MATERIAL:
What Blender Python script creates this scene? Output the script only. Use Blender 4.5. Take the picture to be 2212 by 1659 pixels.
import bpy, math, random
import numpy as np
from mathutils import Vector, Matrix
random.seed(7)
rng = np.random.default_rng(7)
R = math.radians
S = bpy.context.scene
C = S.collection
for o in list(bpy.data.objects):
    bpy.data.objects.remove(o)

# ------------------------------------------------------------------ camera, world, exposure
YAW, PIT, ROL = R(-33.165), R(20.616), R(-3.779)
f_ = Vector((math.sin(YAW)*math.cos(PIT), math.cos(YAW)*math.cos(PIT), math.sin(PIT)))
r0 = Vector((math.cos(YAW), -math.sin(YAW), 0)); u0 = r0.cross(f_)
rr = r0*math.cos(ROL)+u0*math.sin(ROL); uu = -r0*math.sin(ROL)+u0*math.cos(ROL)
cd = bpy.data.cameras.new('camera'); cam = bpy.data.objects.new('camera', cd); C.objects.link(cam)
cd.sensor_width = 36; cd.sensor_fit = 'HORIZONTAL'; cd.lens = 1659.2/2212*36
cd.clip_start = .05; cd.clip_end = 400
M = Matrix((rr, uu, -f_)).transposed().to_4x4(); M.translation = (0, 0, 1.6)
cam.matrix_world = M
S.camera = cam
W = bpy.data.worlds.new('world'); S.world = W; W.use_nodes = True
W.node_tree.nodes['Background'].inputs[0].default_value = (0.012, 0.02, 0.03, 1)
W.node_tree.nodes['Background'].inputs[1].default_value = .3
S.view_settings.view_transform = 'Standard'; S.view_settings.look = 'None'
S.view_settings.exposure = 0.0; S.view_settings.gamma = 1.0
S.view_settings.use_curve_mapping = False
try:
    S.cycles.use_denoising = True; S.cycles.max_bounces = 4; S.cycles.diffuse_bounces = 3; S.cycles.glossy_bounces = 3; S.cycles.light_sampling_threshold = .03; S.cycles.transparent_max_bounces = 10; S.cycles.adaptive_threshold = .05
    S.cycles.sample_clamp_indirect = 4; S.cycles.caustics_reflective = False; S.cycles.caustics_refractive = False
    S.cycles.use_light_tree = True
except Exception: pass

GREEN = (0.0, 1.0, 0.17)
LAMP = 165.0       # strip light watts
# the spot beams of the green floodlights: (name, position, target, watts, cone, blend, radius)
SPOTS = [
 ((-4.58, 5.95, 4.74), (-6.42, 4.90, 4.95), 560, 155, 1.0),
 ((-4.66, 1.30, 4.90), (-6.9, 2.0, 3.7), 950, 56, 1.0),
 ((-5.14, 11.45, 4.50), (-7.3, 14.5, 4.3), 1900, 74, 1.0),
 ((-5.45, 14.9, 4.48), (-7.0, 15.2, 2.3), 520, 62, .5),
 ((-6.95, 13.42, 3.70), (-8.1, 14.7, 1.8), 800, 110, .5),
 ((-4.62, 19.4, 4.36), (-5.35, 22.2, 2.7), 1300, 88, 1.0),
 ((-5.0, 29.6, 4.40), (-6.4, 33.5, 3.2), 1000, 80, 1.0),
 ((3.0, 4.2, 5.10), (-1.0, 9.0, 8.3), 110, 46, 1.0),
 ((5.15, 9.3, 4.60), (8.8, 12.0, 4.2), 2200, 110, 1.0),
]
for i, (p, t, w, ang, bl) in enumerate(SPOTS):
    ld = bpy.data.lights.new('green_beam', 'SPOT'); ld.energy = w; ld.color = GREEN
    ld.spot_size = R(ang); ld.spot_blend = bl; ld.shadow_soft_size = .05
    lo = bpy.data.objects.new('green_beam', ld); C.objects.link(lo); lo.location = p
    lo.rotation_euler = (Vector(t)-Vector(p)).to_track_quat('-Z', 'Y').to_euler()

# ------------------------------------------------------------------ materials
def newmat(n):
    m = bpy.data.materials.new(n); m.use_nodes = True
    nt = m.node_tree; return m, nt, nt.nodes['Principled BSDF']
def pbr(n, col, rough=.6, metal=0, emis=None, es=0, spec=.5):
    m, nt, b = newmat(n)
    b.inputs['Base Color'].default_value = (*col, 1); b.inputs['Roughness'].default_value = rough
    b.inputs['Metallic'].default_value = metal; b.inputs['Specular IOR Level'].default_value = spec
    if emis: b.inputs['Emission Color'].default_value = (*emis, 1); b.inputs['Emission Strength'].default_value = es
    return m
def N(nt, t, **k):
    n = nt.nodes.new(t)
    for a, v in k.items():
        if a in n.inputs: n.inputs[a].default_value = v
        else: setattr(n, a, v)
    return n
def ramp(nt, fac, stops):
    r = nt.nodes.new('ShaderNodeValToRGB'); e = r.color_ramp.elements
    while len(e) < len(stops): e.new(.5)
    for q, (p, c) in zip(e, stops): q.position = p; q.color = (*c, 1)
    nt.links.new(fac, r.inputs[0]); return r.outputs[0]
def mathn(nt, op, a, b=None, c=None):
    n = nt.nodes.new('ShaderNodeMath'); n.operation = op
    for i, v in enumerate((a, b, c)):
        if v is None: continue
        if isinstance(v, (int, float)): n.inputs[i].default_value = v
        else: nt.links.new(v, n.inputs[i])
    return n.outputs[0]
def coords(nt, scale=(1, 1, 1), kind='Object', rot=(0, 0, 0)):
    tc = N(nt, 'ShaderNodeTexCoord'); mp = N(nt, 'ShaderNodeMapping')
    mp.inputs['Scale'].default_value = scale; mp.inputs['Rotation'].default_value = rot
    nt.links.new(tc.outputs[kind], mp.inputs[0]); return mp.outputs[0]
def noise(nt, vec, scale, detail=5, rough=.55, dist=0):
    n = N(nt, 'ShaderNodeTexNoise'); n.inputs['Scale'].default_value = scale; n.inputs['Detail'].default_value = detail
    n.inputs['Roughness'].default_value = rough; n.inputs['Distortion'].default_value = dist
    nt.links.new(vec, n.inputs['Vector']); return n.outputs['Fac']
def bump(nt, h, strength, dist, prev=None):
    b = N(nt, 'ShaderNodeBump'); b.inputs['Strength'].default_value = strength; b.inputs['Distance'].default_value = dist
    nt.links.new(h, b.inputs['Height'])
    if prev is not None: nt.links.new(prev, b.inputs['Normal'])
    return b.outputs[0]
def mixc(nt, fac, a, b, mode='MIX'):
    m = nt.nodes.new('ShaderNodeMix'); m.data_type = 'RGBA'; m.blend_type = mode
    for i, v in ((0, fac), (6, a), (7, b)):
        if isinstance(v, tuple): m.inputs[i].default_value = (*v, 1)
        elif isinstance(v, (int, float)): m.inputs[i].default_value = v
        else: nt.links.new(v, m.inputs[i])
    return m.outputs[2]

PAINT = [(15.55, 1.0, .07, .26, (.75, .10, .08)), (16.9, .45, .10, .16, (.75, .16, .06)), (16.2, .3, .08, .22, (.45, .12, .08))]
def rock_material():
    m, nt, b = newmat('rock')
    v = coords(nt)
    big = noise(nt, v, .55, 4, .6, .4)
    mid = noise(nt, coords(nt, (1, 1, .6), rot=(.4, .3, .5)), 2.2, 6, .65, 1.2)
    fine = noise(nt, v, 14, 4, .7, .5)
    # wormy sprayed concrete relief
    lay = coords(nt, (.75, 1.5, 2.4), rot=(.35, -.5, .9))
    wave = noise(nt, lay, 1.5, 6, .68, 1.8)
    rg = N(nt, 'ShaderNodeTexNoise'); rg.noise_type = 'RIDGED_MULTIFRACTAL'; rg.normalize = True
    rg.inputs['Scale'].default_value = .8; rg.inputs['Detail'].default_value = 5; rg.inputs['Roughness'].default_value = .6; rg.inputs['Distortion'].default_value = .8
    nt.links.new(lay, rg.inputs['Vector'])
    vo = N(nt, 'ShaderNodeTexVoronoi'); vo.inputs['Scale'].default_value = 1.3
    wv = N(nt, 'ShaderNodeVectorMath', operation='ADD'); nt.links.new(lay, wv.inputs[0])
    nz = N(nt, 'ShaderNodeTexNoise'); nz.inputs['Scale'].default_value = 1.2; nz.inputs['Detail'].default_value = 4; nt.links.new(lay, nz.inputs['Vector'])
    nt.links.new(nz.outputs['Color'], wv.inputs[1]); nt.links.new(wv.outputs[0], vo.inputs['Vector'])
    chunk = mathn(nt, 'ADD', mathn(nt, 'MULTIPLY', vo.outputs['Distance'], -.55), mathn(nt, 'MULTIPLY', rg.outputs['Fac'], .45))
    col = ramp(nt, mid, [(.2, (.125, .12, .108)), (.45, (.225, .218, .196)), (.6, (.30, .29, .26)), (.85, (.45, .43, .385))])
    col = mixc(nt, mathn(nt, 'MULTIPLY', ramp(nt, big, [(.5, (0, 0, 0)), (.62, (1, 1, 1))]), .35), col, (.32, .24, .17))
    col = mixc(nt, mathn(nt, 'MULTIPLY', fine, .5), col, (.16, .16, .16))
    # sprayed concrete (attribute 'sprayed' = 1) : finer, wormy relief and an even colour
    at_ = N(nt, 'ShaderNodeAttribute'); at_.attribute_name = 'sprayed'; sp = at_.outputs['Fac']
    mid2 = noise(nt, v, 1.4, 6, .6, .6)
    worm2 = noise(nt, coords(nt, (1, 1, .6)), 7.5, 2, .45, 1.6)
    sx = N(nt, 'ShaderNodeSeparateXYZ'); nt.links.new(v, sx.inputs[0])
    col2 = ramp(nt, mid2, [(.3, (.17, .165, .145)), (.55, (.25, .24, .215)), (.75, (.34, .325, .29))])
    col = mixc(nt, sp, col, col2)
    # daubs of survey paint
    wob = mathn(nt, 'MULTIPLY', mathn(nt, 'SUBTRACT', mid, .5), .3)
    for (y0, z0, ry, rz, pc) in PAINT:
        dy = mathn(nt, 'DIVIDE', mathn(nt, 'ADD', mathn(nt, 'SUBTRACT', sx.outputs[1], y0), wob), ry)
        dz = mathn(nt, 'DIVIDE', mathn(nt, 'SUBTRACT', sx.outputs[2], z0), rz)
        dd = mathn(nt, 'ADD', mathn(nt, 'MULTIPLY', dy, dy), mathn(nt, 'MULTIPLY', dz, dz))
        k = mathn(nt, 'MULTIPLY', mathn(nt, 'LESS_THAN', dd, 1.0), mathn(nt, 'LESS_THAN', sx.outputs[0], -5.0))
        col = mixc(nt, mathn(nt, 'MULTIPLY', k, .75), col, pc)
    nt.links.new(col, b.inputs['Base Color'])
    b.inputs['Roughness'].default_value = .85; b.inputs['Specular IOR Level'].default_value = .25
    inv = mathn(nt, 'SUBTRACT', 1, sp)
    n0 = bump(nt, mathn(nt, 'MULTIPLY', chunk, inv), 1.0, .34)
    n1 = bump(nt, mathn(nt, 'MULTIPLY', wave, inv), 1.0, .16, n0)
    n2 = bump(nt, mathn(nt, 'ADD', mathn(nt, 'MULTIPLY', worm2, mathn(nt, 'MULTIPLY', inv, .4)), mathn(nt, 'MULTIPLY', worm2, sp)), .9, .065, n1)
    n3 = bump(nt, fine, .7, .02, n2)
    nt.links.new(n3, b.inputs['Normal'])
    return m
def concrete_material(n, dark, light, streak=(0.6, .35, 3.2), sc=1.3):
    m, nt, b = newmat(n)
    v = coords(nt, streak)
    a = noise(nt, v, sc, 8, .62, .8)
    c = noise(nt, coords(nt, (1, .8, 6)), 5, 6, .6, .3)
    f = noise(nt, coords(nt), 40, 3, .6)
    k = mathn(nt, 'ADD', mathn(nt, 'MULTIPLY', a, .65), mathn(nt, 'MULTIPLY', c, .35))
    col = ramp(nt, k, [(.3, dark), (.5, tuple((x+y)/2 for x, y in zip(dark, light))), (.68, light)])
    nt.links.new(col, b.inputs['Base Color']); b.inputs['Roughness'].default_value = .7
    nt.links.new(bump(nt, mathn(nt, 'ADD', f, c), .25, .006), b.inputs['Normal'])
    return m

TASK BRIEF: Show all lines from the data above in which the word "scene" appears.

ANSWER FOR THE TASK:
What Blender Python script creates this scene? Output the script only. Use Blender 4.5. Take the picture to be 2212 by 1659 pixels.
S = bpy.context.scene